台湾、最大規模の軍事演習開始=中国の侵攻想定、10日間に倍増 2025年07月09日 17時31分

9日、台湾北部・桃園市で軍事訓練を受ける予備役(ロイター時事)
9日、台湾北部・桃園市で軍事訓練を受ける予備役(ロイター時事)

 【台北時事】台湾軍は9日、中国の武力侵攻に備える定例軍事演習「漢光」を18日までの日程で開始した。台湾有事への警戒感が高まる中、期間を昨年の5日間から過去最長の10日間に倍増させるなど、演習を前例のない規模に拡大。民間人の防空訓練も並行して実施する。
 9日は中国の民兵船や海警船などによる武力衝突に至らない「グレーゾーン」のかく乱行為に対処する演習を初めて展開。このほか、招集された予備役が北部・桃園市で訓練を受けた。
 期間中は台湾全土の陸海空軍兵士のほか、過去最多となる約2万2000人の予備役を動員。実戦に近い形で日夜訓練し、海岸や市街地などでの防衛能力を検証する。
 台湾軍は比較的安く機動的な武器を大量配備する「非対称戦」を重視している。演習でもロシアの侵攻下にあるウクライナの軍が実戦で活用している高機動ロケット砲システム「ハイマース」やドローンを使う。
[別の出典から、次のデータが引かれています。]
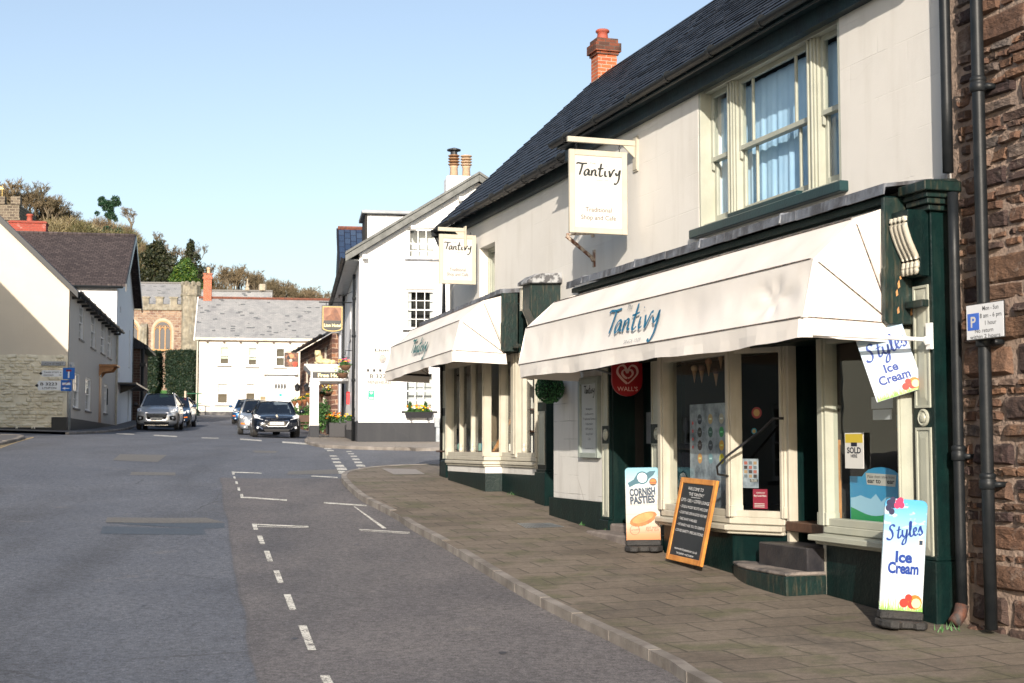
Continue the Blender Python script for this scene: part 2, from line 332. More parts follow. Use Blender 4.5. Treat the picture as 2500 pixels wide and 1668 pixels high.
# ------------------------------------------------------------ ground, road, pavements, kerbs
def ghit(px, py, dz=0, fn=None):
    fn = fn or gh; r = ray(px, py); Y = 20.0
    lo, hi = 2.0, 140.0                          # first crossing of the sight line with the surface
    f = lambda Y: (r.z / r.y * Y) - (fn(r.x / r.y * Y, Y) + dz)
    prev = lo; y = lo
    while y < hi:
        y += .5
        if f(y) < 0 < f(prev) or f(prev) * f(y) <= 0: 
            a, b = prev, y
            for _ in range(25):
                m = (a + b) / 2
                if f(a) * f(m) <= 0: b = m
                else: a = m
            return Vector((r.x / r.y * a, a, f(a) + fn(r.x / r.y * a, a) + dz))
        prev = y
    return None
FI = FAC.inverted()
def sn(p): q = FI @ Vector((p[0], p[1], EYE)); return q.x, q.y
def fxy(s, n): q = FAC @ Vector((s, n, 0)); return q.x, q.y
def asphalt():
    m, t, b = nt('asphalt'); v = vec(t, 'world')
    sp = t.nodes.new('ShaderNodeSeparateXYZ'); t.links.new(v, sp.inputs[0]); x, y, _ = sp.outputs
    # a resurfaced strip on the right: the seam wanders, its line was measured on the road
    a = ghit(535, 1160); c = ghit(612, 1600); k = (c.x - a.x) / (c.y - a.y)
    seam = math_(t, 'SUBTRACT', x, math_(t, 'ADD', math_(t, 'MULTIPLY', y, k), a.x - k * a.y))
    w = N_(t, 'TexNoise', _Scale=.35, _Detail=5); t.links.new(v, w.inputs['Vector'])
    seam = math_(t, 'ADD', seam, math_(t, 'MULTIPLY', math_(t, 'SUBTRACT', w.outputs[0], .5), .16))
    side = math_(t, 'MULTIPLY', ramp(t, seam, -.01, .01), math_(t, 'LESS_THAN', y, 27.5))
    blue = mixc(t, ramp(t, noise(t, v, .5, 6), .3, .7), (.075, .082, .1), (.105, .112, .13))
    brown = mixc(t, ramp(t, noise(t, v, .6, 6), .3, .7), (.088, .082, .085), (.125, .115, .114))
    col = mixc(t, side, blue, brown)
    stain = ramp(t, noise(t, vec(t, 'world', (1, .3, 1)), .6, 5), .5, .7)
    col = mixc(t, math_(t, 'MULTIPLY', stain, .5), col, (.05, .05, .055))
    pale = ramp(t, noise(t, vec(t, 'world', (.7, 1, 1)), 1.3, 7, .7), .62, .75)
    col = mixc(t, math_(t, 'MULTIPLY', pale, .4), col, (.22, .2, .18))
    for x0_, k_ in ((-1.35, -.09), (-2.9, -.12)):
        tr_ = math_(t, 'ABSOLUTE', math_(t, 'SUBTRACT', x, math_(t, 'MULTIPLY_ADD', y, k_, x0_))); band_ = math_(t, 'MULTIPLY', math_(t, 'SUBTRACT', 1.0, ramp(t, tr_, .05, .45)), ramp(t, noise(t, vec(t, 'world', (1, .25, 1)), .9, 4), .42, .62)); col = mixc(t, math_(t, 'MULTIPLY', band_, .45), col, (.045, .047, .055))
    grit = noise(t, v, 70, 3, .8); col = mixc(t, .85, col, mixc(t, ramp(t, grit, .3, .7), (.2, .2, .2), (2.0, 2.0, 2.0)), 'MULTIPLY')
    g2 = noise(t, v, 16, 6, .8); col = mixc(t, .9, col, mixc(t, ramp(t, g2, .38, .62), (.6, .6, .6), (1.4, 1.4, 1.4)), 'MULTIPLY')
    vo = N_(t, 'TexVoronoi', _Scale=45); t.links.new(v, vo.inputs['Vector'])
    col = mixc(t, math_(t, 'MULTIPLY', math_(t, 'LESS_THAN', vo.outputs[0], .16), .5), col, (.3, .29, .28))
    edge = math_(t, 'MULTIPLY', math_(t, 'LESS_THAN', math_(t, 'ABSOLUTE', seam), .025), math_(t, 'LESS_THAN', y, 27.5)); col = mixc(t, math_(t, 'MULTIPLY', edge, .2), col, (.04, .04, .045))
    vc = N_(t, 'TexVoronoi', _Scale=.33, feature='DISTANCE_TO_EDGE'); wv = t.nodes.new('ShaderNodeVectorMath'); wv.operation = 'MULTIPLY_ADD'
    t.links.new(w.outputs[1], wv.inputs[0]); wv.inputs[1].default_value = (1.6, 1.6, 0); t.links.new(v, wv.inputs[2]); t.links.new(wv.outputs[0], vc.inputs['Vector'])
    crack = math_(t, 'MULTIPLY', math_(t, 'LESS_THAN', vc.outputs[0], .004), ramp(t, noise(t, v, .25, 2), .5, .6)); col = mixc(t, math_(t, 'MULTIPLY', crack, .6), col, (.03, .03, .03))
    t.links.new(col, b.inputs['Base Color']); b.inputs['Roughness'].default_value = .75; b.inputs['Specular IOR Level'].default_value = .35
    bump(t, b, noise(t, v, 60, 3, .8), .5, .01); return m
ASPH = asphalt()
def patchmat(name, c1, c2, sc=45): 
    m, t, b = nt(name); v = vec(t, 'world'); g = noise(t, v, sc, 3, .8)
    t.links.new(mixc(t, ramp(t, g, .35, .65), c1, c2), b.inputs['Base Color']); b.inputs['Roughness'].default_value = .7; bump(t, b, g, .5, .01); return m
g = MB(); xs = [-900, -400, -200, -100, -60] + list(range(-48, 41, 4)) + [60, 100, 200, 400, 900]
ys = [-900, -300, -100, -60, -30] + list(range(-20, 141, 4)) + [180, 260, 400, 900]
g.add([(x, y, gh(x, y) - .12) for x in xs for y in ys], [(i * len(ys) + j, (i + 1) * len(ys) + j, (i + 1) * len(ys) + j + 1, i * len(ys) + j + 1) for i in range(len(xs) - 1) for j in range(len(ys) - 1)])
grassm = M('short_grass', (.035, .11, .018), (.06, .13, .03), .8, .9, .5, 8)
solo('ground', None, None, g, grassm, (0, 0, 0), kind='structure')
rd = MB(); rd.grid(lambda u, v: (lambda x, y: (x, y, gh(x, y)))(-34 + 64 * u, -16 + 118 * v), 64, 118)
solo('road', None, None, rd, ASPH, (0, 0, 0), kind='structure', smooth=True)
# --- pavement slabs in front of the shops
def pavemat():
    m, t, b = nt('paving_slabs'); tc = t.nodes.new('ShaderNodeTexCoord').outputs['Object']
    sp = t.nodes.new('ShaderNodeSeparateXYZ'); t.links.new(tc, sp.inputs[0]); cb = t.nodes.new('ShaderNodeCombineXYZ')
    t.links.new(sp.outputs[1], cb.inputs[0]); t.links.new(sp.outputs[0], cb.inputs[1]); v = cb.outputs[0]
    nz = N_(t, 'TexNoise', _Scale=1.1, _Detail=2); t.links.new(v, nz.inputs['Vector'])
    mp = t.nodes.new('ShaderNodeVectorMath'); mp.operation = 'MULTIPLY_ADD'; t.links.new(nz.outputs[1], mp.inputs[0]); mp.inputs[1].default_value = (.05, .05, 0); t.links.new(v, mp.inputs[2])
    br = N_(t, 'TexBrick', _Scale=1, _Mortar_Size=.012, _Mortar_Smooth=.3, _Brick_Width=.55, _Row_Height=.4)
    t.links.new(mp.outputs[0], br.inputs['Vector'])
    br.inputs['Color1'].default_value = (.08, .063, .047, 1); br.inputs['Color2'].default_value = (.15, .12, .09, 1); br.inputs['Mortar'].default_value = (.03, .025, .018, 1)
    col = mixc(t, ramp(t, noise(t, v, .7, 6), .35, .7), br.outputs[0], (.17, .14, .108))
    col = mixc(t, math_(t, 'MULTIPLY', ramp(t, noise(t, v, 1.3, 6), .52, .64), .6), col, (.07, .075, .03))   # moss
    col = mixc(t, math_(t, 'MULTIPLY', ramp(t, noise(t, v, .9, 7, .7), .52, .68), .55), col, (.05, .043, .036))
    col = mixc(t, .8, col, mixc(t, noise(t, v, 60, 3, .8), (.3, .3, .3), (1.7, 1.7, 1.7)), 'MULTIPLY')
    col = mixc(t, .5, col, mixc(t, ramp(t, noise(t, v, 14, 5, .7), .35, .65), (.6, .6, .6), (1.4, 1.4, 1.4)), 'MULTIPLY')
    col = mixc(t, math_(t, 'MULTIPLY', br.outputs[1], .6), col, (.05, .042, .03))
    t.links.new(col, b.inputs['Base Color']); b.inputs['Roughness'].default_value = .85
    bump(t, b, math_(t, 'ADD', math_(t, 'MULTIPLY', br.outputs[1], -1.2), math_(t, 'MULTIPLY', noise(t, v, 70, 3), .5)), .5, .012); return m
PAVE = pavemat()
KH = .085
kp = [ghit(x, y, KH) for x, y in [(1770, 1668), (1709, 1633), (1668, 1608), (1515, 1536), (1351, 1460), (1234, 1396), (1117, 1327), (1025, 1278), (989, 1255), (938, 1229), (893, 1206), (856, 1174), (849, 1158), (870, 1147), (938, 1138), (998, 1135), (1074, 1133)]]
k2 = [sn(p) for p in kp]
d0 = ((k2[0][0] - k2[3][0]), (k2[0][1] - k2[3][1]))
k2 = [(k2[0][0] + d0[0] * q, k2[0][1] + d0[1] * q) for q in (5, 3, 1.5)] + k2
dl = (k2[-1][0] - k2[-3][0], k2[-1][1] - k2[-3][1]); L_ = math.hypot(*dl); k2 += [(k2[-1][0] + dl[0] / L_ * q, k2[-1][1] + dl[1] / L_ * q) for q in (3, 7, 12)]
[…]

 中国国防省報道官は8日、台湾軍の演習に対し「どんな武器を使っても、人民解放軍には抵抗できない」とけん制。台湾国防部(国防省)によれば、中国の軍用機延べ31機や艦船7隻が9日朝までの24時間に台湾海峡周辺で活動し、うち延べ24機が事実上の停戦ラインである中間線を越えるなどして台湾側に接近した。